Summary
In Pierce v. Webb, 398 So.2d 271 (Ala. 1981), this Court reviewed the issue of whether a defendant could raise the affirmative defense of the statute of limitations by amending his answer at the close of all the evidence.
Summary of this case from Johnson v. Life Ins. Co. of AlabamaOpinion
80-420.
May 5, 1981.
Appeal from the Circuit Court, Russell County, Paul Jack Miller, Jr., J.
Buster Landreau of Faulk Landreau, Phenix City, for appellant.
Joseph W. Smith and W. Donald Morgan, Jr. of Smith, Smith Morgan, Phenix City, for appellees.
This is an appeal from an order dismissing Pierce's action after finding it was barred by the statute of limitations of one year. We affirm.
On July 27, 1976, Pierce sued Ms. Webb, individually, and doing business as Webb Sand and Gravel Company, for injunction and incidental relief. He alleged that she had altered the natural flow of surface water near his property, and caused it to be channeled onto his property in excessive quantities. Webb in her answer did not specifically plead the statute of limitations. However, at the conclusion of Pierce's evidence, she moved to exclude it because it showed that the claim was barred by the one-year statute of limitations. Next, at the close of the case, she filed an amended answer under Rule 15 (b), ARCP, to conform to the evidence. And, there she specifically pleaded the statute of limitations.
The sole issue presented for review is whether the amended answer pleading the defense of statute of limitations at the close of the case should have been permitted by the trial court. We hold that the amended answer was permissible.

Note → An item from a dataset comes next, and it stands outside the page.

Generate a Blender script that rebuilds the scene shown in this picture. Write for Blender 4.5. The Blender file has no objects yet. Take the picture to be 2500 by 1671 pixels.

Pierce contends that the defense of statute of limitations must be specifically pleaded for it to be available as a defense. Moreover, he contends under the authority of Robinson v. Morse, 352 So.2d 1355 (Ala. 1977), that the defense, if not specifically pleaded, is generally deemed to have been waived.
Jutice Bloodworth wrote in Robinson that Rule 8 (c), ARCP, requires that the affirmative defense of the statute of limitations be affirmatively pleaded, and, if not pleaded, the defense is generally deemed to have been waived. But, he also wrote that there are exceptions to the rule, citing 5 Wright Miller, Federal Practice and Procedure § 1278. The case before us falls within an exception to the rule. Here, the defense of the statute of limitations was raised before judgment by the amended answer to conform to the evidence. In Robinson the defense was raised six days after judgment.
Rule 15 (b), ARCP, permits a trial judge within his discretion to allow amended pleadings. Stead v. Blue Cross-Blue Shield of Alabama, 294 Ala. 3, 310 So.2d 469 (1975). Here, the evidence shows that the defense of the statute of limitations was established by the direct examination of Pierce. That being so, that issue was tried by the implied consent of the parties; there was no objection to the introduction of the evidence. Therefore, Webb's amendment was properly allowed. Cf. Committee Comment, Rule 15, ARCP.
AFFIRMED.
TORBERT, C.J., and ALMON, EMBRY and ADAMS, JJ., concur.